Il nostro immaginario, che stava sviluppando fantasie tropicali, è di nuovo alle prese col gelo ed altri guai invernali. La psiche collettiva è abbastanza disorientata e confusa. Come condursi in scenari ambientali così mobili e incerti?
Il tempo, quello che fa e quello che ci si aspetta, pesa molto sulla psicologia dei popoli. I riti agresti, le danze della pioggia, i sacrifici perché il sole non si spenga, raccontano come le manifestazioni climatiche abbiano sempre ed ovunque preoccupato l’uomo. Esse, infatti, si collocano tra i fenomeni incontrollabili dell’esistenza, quelli che influenzano fortemente la vita dell’uomo, ma sono scarsamente condizionabili da lui.

L’autonomia dei grandi fenomeni climatici, capaci di sconvolgere interi continenti ma ampiamente indifferenti all’attività degli uomini, ha sempre preoccupato l’inconscio, ed anche la coscienza umana. I cambiamenti climatici, portando mutamenti e problemi anche profondi nella vita dell’uomo, hanno turbato e impaurito i livelli profondi della sua psiche, e hanno spinto la coscienza collettiva a chiedersi il perché di quei fenomeni. La risposta è stata duplice. Se i cambiamenti erano positivi, e provocavano raccolti più fertili e una vita più facile, i gruppi umani li interpretavano come un premio ai loro comportamenti e costumi.
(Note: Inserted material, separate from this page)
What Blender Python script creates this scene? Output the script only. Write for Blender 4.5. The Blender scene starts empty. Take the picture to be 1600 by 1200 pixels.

Una delle ragioni delle fortune (che hanno anche altre origini, ben più complesse), del monachesimo è stata questa: le terre attorno ai Conventi benedettini diventavano più fertili e ricche, e le proposte di vita dei monaci dunque più credibili.
Quando invece i cambiamenti climatici erano negativi, gli uomini si chiedevano quale era la colpa, il peccato, il comportamento negativo che aveva scatenato il castigo celeste.
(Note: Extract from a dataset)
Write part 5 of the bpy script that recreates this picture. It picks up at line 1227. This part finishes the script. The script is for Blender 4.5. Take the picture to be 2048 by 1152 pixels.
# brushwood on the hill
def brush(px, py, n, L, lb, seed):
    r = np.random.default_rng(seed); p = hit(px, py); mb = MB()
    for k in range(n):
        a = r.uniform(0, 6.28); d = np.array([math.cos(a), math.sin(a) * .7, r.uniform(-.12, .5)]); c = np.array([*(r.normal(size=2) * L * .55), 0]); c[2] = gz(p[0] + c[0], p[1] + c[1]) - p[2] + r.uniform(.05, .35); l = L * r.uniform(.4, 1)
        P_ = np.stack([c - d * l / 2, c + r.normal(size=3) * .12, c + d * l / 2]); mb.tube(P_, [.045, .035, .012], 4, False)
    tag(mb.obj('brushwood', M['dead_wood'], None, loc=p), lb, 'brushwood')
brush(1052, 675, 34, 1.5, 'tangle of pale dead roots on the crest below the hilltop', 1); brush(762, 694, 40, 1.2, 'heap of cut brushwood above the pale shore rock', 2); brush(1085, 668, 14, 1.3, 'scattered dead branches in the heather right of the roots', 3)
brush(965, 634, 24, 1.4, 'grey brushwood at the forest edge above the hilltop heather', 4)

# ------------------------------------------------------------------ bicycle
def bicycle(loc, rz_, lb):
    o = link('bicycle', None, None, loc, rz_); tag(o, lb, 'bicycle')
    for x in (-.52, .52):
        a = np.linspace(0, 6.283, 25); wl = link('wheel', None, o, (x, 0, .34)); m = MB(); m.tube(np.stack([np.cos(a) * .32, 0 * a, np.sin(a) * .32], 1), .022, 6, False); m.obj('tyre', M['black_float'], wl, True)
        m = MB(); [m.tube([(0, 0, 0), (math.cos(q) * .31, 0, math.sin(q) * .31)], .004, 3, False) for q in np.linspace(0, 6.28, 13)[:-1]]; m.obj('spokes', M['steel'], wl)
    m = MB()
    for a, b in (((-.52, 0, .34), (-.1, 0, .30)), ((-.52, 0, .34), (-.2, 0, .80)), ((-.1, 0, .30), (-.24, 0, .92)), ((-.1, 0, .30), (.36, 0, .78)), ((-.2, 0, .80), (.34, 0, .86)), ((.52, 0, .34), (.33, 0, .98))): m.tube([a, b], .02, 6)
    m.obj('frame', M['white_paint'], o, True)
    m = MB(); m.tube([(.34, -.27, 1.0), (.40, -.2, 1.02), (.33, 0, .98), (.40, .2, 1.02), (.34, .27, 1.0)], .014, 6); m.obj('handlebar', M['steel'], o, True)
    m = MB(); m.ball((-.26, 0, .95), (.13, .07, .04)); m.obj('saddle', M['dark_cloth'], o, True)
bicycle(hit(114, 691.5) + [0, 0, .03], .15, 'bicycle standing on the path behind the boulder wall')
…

Anche molta psicologia collettiva suscitata dal «riscaldamento globale» appare legata a una struttura di questo tipo. L’uomo, come nei miti tradizionali, attribuisce al suo comportamento la causa del fenomeno. Oggi, laicamente, parla di errore e non più di peccato; ma siccome nutre un oscuro (e giustificato) senso di colpa per gli eccessi dell’industrializzazione e le devastazioni naturali, ne deduce che l’effetto serra nasca da lì (mentre potrebbe non esserci affatto, o avere altre cause, che non c’entrano nulla con l’uomo).
In ogni caso, il fatto che l’uomo da sempre si senta responsabile dei cambiamenti di clima, spiegandoli con dei miti, a struttura religiosa, o scientifica (le scienze sono oggi le fedi più diffuse nel nostro tempo), ci fa capire come sia profondamente toccato da essi, e quanto incidano sul suo equilibrio.
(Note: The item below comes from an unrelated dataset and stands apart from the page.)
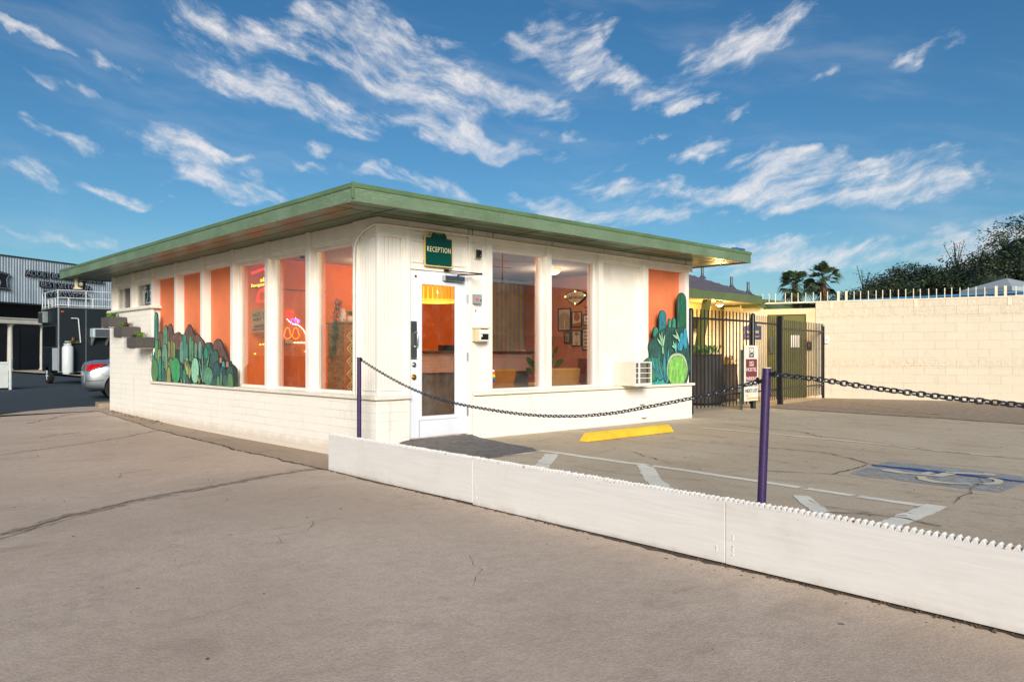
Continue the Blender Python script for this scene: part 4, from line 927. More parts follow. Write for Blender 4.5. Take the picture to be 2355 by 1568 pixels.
# ------------------------------------------------------------------ inside the office
m_granite = M('speckled_counter', '5c5048', .3, .5, 90)
m_deskbrick = brick_paint('desk_brick', 'cfa893', .5, .055, .004, amt=0)
m_charcoal = M('charcoal_panel', '6f6a60', .7, .1, 8, .1, 50)
t = thing('reception_desk', 'low brick reception desk with a speckled counter behind the door', 'desk', (3.0,2.5,.05))
b = MB(); b.box(1.3, 2.20, .80, 4.72, 2.9, 1.115); b.build('brick_front', m_deskbrick, t)
b = MB(); b.box(1.34, 2.24, .051, 4.68, 2.86, .7995); b.build('base', m_charcoal, t)
b = MB(); b.box(1.25, 2.14, 1.1155, 4.76, 2.95, 1.150); b.build('counter', m_granite, t, bevel=.006)
b = MB(); b.box(2.80, 2.32, 1.152, 3.10, 2.44, 1.245); tag(b.build('card_terminal', m_black, bevel=.008), 'black box standing on the reception counter', 'terminal')
b = MB(); b.box(4.42, 2.25, 1.1515, 4.62, 2.33, 1.172); tag(b.build('paper_tray', M('salmon_paper', 'd99a80', .7, .05, 8), bevel=.003), 'salmon tray lying at the end of the counter', 'tray')
b = MB(); b.box(3.68, 2.188, .845, 3.80, 2.199, 1.10); tag(b.build('desk_poster', M('orange_poster', 'df8f62', .6, .05, 5)), 'small orange poster on the brick desk front', 'poster')
m_lampshade = M('amber_lampshade', 'e08a2a', .7, .1, 20, emit=('f08a1c', .9))
m_bulb = M('warm_bulb', 'fff0d0', .5, .01, 3, emit=('ffd9a0', 18))
t = thing('pendant_lamp', 'amber drum pendant lamp glowing inside the door', 'lamp', (2.72,2.4,2.6))
b = MB()
for k in range(24):
    a0, a1 = 2*PI*k/24, 2*PI*(k+.82)/24; r = .30
    b.add([(2.72+r*math.cos(a0),2.4+r*math.sin(a0),1.97),(2.72+r*math.cos(a1),2.4+r*math.sin(a1),1.97),(2.72+r*math.cos(a1),2.4+r*math.sin(a1),2.22),(2.72+r*math.cos(a0),2.4+r*math.sin(a0),2.22)], [(0,1,2,3)])
b.build('shade', m_lampshade, t, fix=False)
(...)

Che fare dunque quando, come oggi nei nostri paesi mediterranei, ci si trovi in bilico tra due scenari diversi, uno tropicale e surriscaldato, ed un altro, proposto dalle cronache, di «ritorno del freddo», e delle stagioni?
L’equilibrio umano è sempre più forte quanto più i suoi comportamenti aderiscono alla realtà. Se la paura dell’effetto serra correggerà gli scempi contro la natura, sarà servita a qualcosa. Intanto, le grandi nevicate delle grandi città del nord insegnano a cittadini troppo indaffarati a muoversi più lentamente, a privilegiare vestiti comodi e caldi rispetto a quelli d’effetto, ma incuranti del clima. Soprattutto ci insegnano a guardare bene dove mettiamo i piedi (psicologicamente: su quale realtà ci si appoggi). Non è poco.